Where a transformer ratio is fairly close - for example 3:1 or less - there is much advantage in both cost and weight in combining the primary and secondary windings, as in Figure 1 6(a).  Such an arrangement is called an ‘auto-transformer’.
In Figure 1.6(a) the secondary winding is combined with the primary, one terminal of each being common; the other secondary terminal is effectively a tap on the primary winding.  This arrangement gives a step-down effect, like a potentiometer, depending on the primary/ secondary turns ratio.  Since the primary and secondary currents are in opposition, the net current in the common part is less than the secondary current alone.  For example, if the primary current were 100A and the ratio 3:1, the secondary current would be 300A, and the net current in the common part would then be the difference, namely 200A.  This part of the winding could therefore be of lighter construction than would be needed if the transformer had been of the normal double-wound type.  Also, because of the closer linkage between the primary and secondary windings, there is less leakage reactance, and the reactance of an auto-transformer is in general less than that of its double-wound counterpart.
Although Figure 1.6(a) shows a voltage step-down arrangement, an auto-transformer can equally be used for stepping up (unlike a potentiometer), as in Figure 1.6(b).  This is possible because the primary flux still links the whole of the secondary winding, so developing in it the full emf determined by the secondary turns.  Use of an auto-transformer is a very economical way of converting, for example, control supplies from 110V to 220V or vice versa.
Because a double-wound transformer provides complete electrical isolation between the two sides, an earth fault on one side is not carried over into the other.  This is not the case however with an auto-transformer.  Both sides are electrically connected through the common terminal and the ‘tap’.
It is important for reasons of safety that, if one line is earthed on one side, that earth should be applied to the common terminal so that it is also applied to both sides, as shown in Figure 1.6(c).  In that case, if the primary voltage were 220V and the secondary 110V, the common earth would ensure that the ‘live’ secondary terminal would never be more than 110V to earth.
A safety hazard would exist if an auto-transformer were wrongly connected, as shown in Figure 1.6(d).  Here the earthed line is not the common one, with the result that there is now no direct earth on the 110V system, one line being at 110V and the other at 220V to earth - a possibly dangerous situation when the secondary circuit is switched in one pole only.
This error can easily arise when domestic equipment which has been designed for the USA 110V system is adapted to operate from the UK 240V supply.  Any such adaptations should always be carefully checked for polarity.
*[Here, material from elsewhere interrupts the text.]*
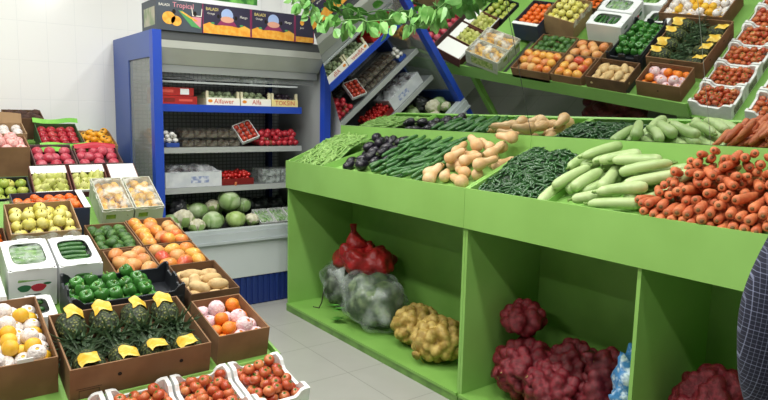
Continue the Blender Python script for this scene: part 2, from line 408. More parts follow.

1.11.1  Manufacturers’ Tests
All power transformers are subjected to extensive tests by the manufacturers before delivery to the customer.  While operators and maintenance staff are not responsible for carrying out these tests, it is obviously an advantage to have some knowledge of them.  They are summarised overleaf. If more details are required, reference should be made to BS 171:1970 - Specification for Power Transformers.

Tests by the manufacturer are of three kinds:
Routine          A test to which each individual transformer is subjected.
Type               A test made on a transformer which is representative of other transformers, to demonstrate that they comply with specified requirements not covered by routine tests.
Special           A test other than a type test or a routine test, agreed by the manufacturer and the purchaser, and applicable only to one or more transformers of a particular contract.
Routine tests comprise:
(a)        Measurement of winding resistance, using a d.c. source and taking account of temperature.
(b)        Ratio, polarity and phase relationships, in which the voltage ratio is measured on each tapping.  The polarity of single-phase transformers and the vector group symbol of 3-phase transformers are checked.
(c)        Impedance voltage, using an a.c. source at the rated frequency, and carried out between pairs of windings. Impedance voltage is defined in para. 1.4.
(d)        Load losses, at rated frequency and carried out between pairs of windings.
(e)        No-load losses and no-load current, measured at rated voltage and frequency.
(f)        Induced overvoltage withstand: a test of dielectric insulation using a source of higher-than-rated frequency to avoid excessive excitation current.
(g)        Separate source voltage withstand: similar to (f) but using a source not less than 80% of the rated frequency.
(h)        The insulation resistance of each winding in turn to all other windings, core and frame or tank, all connected together and to earth.  (Note: Where windings are star-connected or delta-connected inside the transformer, phase-to-phase insulation tests cannot be carried out.)
Type tests and special tests are made only if specified by the purchaser. They include:
(j)         Temperature rise test.
(k)        Impulse-voltage withstand tests (with and without chopped waves).
(I)         Measurement of zero-phase sequence impedance.

1.11.2 Users’ Tests
Operators and maintenance staff, while not responsible for the manufacturers’ tests referred to above, are required to apply certain routine checks and tests to power transformers at the intervals laid down in the appropriate maintenance schedules.

These routine tests include:
(a)        Visual examination of the transformer and its earthing resistor (if any), cable connections and earthing arrangements for tightness, mechanical damage, corrosion and signs of overheating.
(b)        Checking the oil or Askarel levels and inspecting for leaks and clear drains.
(c)        High-voltage insulation resistance test on the HV windings.
(d)        Low-voltage insulation resistance test on the LV windings.
(e)        Simulation of overtemperature and overpressure by manual operation of the protection devices, and checking that the alarm indications appear and the circuit-breaker trips.


The protection of electrical installations, including transformers, against damage caused by overload or fault conditions is described in the manual ‘Electrical Protection’.  To summarise, the protection provided for transformers may consist of one or more of the following:
HV Side                  Overcurrent
                                Earth fault
LV Side                  Restricted earth fault
General                  Overpressure (‘Qualitrol’)
                                Buchholz (oil-filled only)


There is a range of small transformers, other than power transformers, which are used to operate measuring instruments, meters and protective relays.  They comprise voltage transformers (VT) and current transformers (CT) and are covered in Chapter 4.